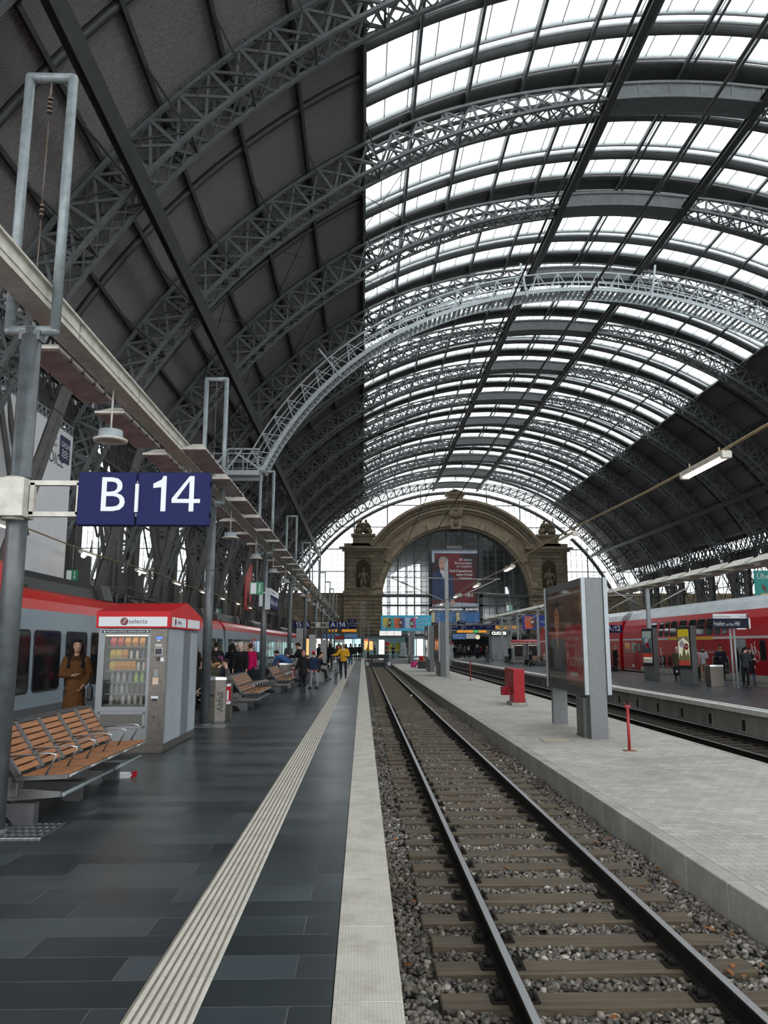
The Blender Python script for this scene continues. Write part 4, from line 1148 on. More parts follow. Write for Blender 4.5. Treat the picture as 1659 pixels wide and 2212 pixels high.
# ================================================================ waste bins
def bin_(loc, lab, rz=0., body=INOX, w=1.):
    t = thing('waste_bin', lab, 'bin', loc, rz, 'steel waste bins')
    P = [(-.28,-.3),(-.02,-.3),(.2,-.22),(.27,.0),(.27,.3),(-.28,.3)]
    b = MB(); b.prism(P, (0,0,.03), (1,0,0), (0,1,0), (0,0,.86)); b.prism([(x*.94,y*.94) for x,y in P], (0,0,0), (1,0,0),(0,1,0),(0,0,.03))
    b.build('body', body, t)
    b = MB(); P2 = [(x*1.03,y*1.03) for x,y in P]
    n = len(P2)
    top = [(x*.98,y*.98, .965-.05*(x+.28)) for x,y in P2]; bt = [(x,y,.89) for x,y in P2]
    b.add(bt+top, [tuple(range(n))[::-1], tuple(range(n,2*n))]+[(i,(i+1)%n,n+(i+1)%n,n+i) for i in range(n)], False); b.build('lid', CHROME, t)
    b = MB(); b.bbox((-.12,-.302,.56),(.13,.01,.055),.004); b.build('slot', DARK, t)
    u = Vector((.07,.22,0)).normalized(); 
    b = MB(); c = Vector((.235,-.11,.58)); nn = Vector((u.y,-u.x,0)); 
    b.prism([(-.1,-.22),(.1,-.22),(.1,.22),(-.1,.22)], c+nn*.003, u, (0,0,1), nn*.004); lb = b.build('label', REDP, t)
    b = MB()
    for (x0,x1,z0,z1) in ((-.1,.1,.16,.22),(-.1,.1,-.22,-.16),(-.09,.0,-.14,.08)): b.prism([(x0,z0),(x1,z0),(x1,z1),(x0,z1)], c+nn*.0075, u, (0,0,1), nn*.001)
    b.build('label_field', WLET, lb)
    u2 = Vector((.22,.08,0)).normalized(); n2 = Vector((u2.y,-u2.x,0))
    b = MB(); b.text('Abfall', Vector((.095,-.263,.2))+u2*.05+n2*.003, (0,0,1), -u2, .135, .003, bold=.012); b.build('lettering', DLET, t)
    return t
bn = bin_((-3.2,18.05,0), 'brushed steel waste bin with a red label, beside the second post of the left platform', 0)
dup(bn, (-2.95,31.6,0), label='steel waste bin behind the third bench with somebody bending over it')
dup(bn, (16.05,36.2,-.2), PI*.5, label='steel waste bin with a red label on the right platform')
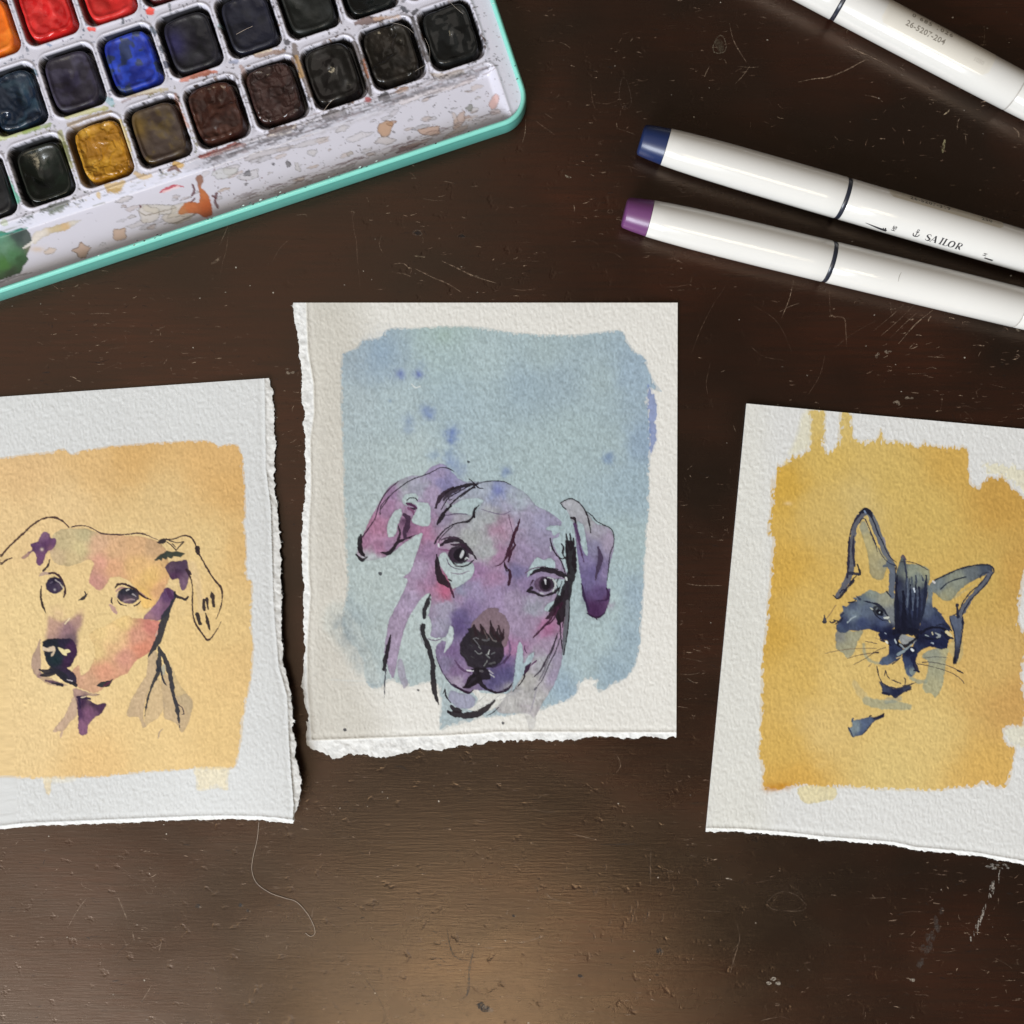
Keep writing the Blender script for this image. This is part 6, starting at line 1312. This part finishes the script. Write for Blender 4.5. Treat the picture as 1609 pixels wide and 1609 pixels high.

● ● ●

→ **Problem requirements**
Using the records given above, list every line that includes the word "picture".

→ **Full response**
The Blender Python script for this scene continues. Write part 4, from line 1148 on. More parts follow. Write for Blender 4.5. Treat the picture as 1659 pixels wide and 2212 pixels high.
Keep writing the Blender script for this image. This is part 6, starting at line 1312. This part finishes the script. Write for Blender 4.5. Treat the picture as 1609 pixels wide and 1609 pixels high.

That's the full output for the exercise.